Even those of us who are dyed-in-the-wool liberals must surely have been discomfited and embarrassed by the prolonged crowing, the orgy of self- congratulation and moral superiority, that has dominated the pages of The Guardian as Aitken has skewered himself on his own simple sword of truth. The final humiliation of this minor politician was celebrated over no fewer than five pages last week - only marginally less space than that accorded to the liberation of Kosovo.

The professional jape merchants on Radio 4's News Quiz developed hilarious comic routines involving Aitken, his daughter and the treatment he would receive in jail, sounding less like satirists than leering playground bullies. Even the readers of this newspaper joined the game: "It would have been more fun if we had dragged him into the street and let him take his chances," chortled Dr Bruce W Perkins on the letters page.

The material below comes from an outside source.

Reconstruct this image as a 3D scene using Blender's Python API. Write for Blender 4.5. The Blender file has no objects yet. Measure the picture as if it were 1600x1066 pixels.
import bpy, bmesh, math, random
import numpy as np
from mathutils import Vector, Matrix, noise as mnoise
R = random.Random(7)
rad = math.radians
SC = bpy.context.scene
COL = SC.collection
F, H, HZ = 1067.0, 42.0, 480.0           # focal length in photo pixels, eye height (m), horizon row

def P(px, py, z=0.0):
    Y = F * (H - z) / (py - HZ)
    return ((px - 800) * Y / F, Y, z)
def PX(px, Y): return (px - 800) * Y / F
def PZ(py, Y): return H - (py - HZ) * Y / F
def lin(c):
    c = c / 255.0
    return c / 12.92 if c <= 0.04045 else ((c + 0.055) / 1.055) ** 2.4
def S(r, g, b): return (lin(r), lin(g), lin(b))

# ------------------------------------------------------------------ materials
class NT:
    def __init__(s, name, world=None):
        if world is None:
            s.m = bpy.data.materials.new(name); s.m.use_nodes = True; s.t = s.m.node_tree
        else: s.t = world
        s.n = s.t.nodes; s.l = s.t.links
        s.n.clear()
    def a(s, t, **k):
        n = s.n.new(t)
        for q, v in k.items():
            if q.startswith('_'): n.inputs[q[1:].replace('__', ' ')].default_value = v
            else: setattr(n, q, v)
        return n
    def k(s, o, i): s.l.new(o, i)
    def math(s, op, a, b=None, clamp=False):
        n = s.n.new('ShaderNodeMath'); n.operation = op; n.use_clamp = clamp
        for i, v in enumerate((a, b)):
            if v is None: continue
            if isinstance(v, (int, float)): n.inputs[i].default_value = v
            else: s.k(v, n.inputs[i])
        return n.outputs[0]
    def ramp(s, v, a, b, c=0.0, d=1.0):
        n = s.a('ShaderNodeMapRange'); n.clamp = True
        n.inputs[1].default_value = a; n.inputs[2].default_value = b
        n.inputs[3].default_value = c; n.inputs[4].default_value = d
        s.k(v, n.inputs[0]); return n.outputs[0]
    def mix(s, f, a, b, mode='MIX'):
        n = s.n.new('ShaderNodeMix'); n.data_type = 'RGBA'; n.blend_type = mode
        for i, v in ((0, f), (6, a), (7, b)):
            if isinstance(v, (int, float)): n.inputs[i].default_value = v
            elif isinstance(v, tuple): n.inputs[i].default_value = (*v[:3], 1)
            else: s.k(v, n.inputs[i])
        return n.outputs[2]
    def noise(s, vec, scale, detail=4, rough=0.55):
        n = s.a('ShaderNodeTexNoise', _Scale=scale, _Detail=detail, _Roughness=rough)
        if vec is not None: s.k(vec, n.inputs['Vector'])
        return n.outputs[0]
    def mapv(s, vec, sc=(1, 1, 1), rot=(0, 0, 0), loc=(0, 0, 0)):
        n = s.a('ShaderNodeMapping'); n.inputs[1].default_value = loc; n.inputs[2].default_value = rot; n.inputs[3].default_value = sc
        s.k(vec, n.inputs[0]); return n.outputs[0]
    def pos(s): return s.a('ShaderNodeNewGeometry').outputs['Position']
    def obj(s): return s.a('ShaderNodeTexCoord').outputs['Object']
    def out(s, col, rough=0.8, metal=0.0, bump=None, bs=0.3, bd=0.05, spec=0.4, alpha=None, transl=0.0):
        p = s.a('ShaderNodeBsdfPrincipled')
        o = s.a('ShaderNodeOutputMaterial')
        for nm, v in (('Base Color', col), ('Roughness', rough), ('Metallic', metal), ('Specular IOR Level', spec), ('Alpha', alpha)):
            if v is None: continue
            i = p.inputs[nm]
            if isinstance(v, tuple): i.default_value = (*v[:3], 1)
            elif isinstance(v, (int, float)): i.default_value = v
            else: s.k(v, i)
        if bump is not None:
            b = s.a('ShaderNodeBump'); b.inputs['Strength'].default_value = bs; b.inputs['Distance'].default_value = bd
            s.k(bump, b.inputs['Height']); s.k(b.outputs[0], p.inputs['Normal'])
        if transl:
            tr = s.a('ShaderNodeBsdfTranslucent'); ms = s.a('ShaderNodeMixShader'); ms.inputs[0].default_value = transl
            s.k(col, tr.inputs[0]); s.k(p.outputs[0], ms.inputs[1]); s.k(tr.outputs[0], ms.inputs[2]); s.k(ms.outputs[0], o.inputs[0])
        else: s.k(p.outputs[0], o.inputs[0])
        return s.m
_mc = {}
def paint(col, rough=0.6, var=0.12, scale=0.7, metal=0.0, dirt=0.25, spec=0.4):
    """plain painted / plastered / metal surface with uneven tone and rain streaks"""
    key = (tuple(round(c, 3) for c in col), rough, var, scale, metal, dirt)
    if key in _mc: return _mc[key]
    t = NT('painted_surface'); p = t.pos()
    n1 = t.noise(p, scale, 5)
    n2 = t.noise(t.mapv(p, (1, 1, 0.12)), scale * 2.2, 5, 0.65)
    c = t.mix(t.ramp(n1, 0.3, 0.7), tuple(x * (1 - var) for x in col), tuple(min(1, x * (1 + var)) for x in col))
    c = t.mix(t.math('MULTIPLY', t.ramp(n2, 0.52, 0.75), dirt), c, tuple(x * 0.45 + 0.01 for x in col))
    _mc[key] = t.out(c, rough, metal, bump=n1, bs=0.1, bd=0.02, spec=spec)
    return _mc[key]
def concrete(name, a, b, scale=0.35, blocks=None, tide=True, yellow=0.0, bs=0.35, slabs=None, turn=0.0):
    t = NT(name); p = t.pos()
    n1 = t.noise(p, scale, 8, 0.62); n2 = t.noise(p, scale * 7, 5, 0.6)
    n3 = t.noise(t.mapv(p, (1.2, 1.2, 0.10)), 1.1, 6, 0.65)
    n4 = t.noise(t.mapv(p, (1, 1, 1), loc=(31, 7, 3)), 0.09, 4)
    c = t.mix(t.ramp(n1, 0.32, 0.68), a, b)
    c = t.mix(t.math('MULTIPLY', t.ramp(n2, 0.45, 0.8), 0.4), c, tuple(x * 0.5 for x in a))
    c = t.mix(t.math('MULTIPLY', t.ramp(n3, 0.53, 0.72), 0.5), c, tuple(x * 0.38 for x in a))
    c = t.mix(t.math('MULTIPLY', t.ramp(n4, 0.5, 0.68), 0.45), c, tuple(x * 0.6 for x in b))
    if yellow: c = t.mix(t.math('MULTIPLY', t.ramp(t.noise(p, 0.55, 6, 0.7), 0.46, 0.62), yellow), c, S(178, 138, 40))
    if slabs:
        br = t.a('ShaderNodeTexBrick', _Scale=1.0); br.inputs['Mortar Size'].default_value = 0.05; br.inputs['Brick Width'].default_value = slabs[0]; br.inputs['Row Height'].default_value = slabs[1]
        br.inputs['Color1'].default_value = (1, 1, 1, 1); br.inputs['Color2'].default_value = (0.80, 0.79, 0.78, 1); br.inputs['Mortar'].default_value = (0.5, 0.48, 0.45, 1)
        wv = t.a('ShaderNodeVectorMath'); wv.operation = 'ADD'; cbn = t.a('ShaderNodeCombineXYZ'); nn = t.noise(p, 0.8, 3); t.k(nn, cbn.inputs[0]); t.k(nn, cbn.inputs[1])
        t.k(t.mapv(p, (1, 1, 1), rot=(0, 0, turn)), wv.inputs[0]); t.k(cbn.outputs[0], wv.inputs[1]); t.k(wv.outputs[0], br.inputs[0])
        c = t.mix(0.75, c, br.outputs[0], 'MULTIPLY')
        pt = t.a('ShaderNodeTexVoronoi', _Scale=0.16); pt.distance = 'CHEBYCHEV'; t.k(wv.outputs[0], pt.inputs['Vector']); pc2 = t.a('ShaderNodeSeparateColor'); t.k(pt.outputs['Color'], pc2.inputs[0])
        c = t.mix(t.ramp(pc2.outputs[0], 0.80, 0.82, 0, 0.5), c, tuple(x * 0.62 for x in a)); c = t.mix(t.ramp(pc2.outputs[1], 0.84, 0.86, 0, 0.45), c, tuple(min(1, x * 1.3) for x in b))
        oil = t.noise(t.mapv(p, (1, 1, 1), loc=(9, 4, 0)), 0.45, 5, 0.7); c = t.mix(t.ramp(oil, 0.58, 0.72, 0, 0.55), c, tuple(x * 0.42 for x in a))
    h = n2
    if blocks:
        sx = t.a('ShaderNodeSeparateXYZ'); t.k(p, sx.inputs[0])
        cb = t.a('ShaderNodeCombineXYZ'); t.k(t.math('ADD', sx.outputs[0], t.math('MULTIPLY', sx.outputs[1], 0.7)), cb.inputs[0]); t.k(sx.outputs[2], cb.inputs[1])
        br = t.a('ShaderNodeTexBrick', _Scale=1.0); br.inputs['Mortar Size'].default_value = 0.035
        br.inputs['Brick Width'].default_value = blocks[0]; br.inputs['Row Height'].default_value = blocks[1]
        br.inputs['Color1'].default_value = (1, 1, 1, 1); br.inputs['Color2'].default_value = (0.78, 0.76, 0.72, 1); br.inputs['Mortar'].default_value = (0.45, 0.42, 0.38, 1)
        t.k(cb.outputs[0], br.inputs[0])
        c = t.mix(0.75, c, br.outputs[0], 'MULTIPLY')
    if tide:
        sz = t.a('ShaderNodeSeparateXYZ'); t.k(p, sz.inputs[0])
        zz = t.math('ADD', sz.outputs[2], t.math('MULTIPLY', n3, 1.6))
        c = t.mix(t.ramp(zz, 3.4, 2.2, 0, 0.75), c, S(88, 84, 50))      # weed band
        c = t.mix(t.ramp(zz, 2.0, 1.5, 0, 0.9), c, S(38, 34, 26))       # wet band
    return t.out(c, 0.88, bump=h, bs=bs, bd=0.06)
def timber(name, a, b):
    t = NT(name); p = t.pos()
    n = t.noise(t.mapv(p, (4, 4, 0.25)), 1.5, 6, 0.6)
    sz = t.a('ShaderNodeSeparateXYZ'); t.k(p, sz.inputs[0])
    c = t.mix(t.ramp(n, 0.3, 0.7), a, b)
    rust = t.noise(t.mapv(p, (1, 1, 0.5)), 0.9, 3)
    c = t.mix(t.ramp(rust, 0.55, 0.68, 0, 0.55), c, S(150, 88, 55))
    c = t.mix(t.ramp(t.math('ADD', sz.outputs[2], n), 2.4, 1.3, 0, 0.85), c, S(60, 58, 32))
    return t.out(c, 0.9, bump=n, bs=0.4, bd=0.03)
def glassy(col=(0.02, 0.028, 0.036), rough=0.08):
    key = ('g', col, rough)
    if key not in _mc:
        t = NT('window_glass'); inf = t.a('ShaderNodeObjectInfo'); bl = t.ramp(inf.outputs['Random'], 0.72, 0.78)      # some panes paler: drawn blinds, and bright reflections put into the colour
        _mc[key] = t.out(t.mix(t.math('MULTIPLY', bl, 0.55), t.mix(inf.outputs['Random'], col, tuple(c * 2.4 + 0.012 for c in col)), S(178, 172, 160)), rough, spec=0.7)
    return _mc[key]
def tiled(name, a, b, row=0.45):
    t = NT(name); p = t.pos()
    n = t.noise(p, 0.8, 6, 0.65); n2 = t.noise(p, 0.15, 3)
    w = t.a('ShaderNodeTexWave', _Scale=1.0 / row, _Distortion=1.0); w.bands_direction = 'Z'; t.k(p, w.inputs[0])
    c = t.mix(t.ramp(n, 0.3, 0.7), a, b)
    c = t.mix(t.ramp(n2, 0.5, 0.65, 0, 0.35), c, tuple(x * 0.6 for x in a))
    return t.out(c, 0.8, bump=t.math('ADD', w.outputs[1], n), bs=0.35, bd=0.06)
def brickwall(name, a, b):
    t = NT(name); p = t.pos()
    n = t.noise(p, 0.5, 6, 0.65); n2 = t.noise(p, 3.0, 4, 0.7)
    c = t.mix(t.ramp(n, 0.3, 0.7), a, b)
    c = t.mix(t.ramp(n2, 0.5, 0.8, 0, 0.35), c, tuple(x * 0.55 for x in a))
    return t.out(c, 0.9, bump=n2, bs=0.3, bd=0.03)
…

Not much sign of the trusty shield of British fair play here. But then, a glance at contemporary headlines would suggest that there is, if anything, more spite and duplicitousness to be found in these islands than in most other countries. Where else, after all, would the friend of a successful rugby player have lured him into a tabloid trap that would destroy his career? Where else would the well-heeled pal of a suddenly famous woman earn herself pounds 100,000 by selling a topless photograph to a newspaper just before her wedding day? And where else would a journalist build a career on a merciless, intimate dissection of her failed marriage?

Tackling these questions, the new Poet Laureate might turn to sport for evidence. Here a player blamed for England's defeat in the World Cup was burnt in effigy outside his parents' house, and a referee who failed to award the world title to a British boxer was hounded by the press and public. In recent matches, English players resolved the problem of tricky opposition players by removing them from the field of play with a good old English one-two - a knee to the chest and studs in the thigh.

There has, admittedly, been one indisputable act of fair play in British sport over the past few months. After his team had won a cup game with an unfair goal, Arsenal's manager created history by insisting that the game should be replayed. What a pity that the manager in question was French.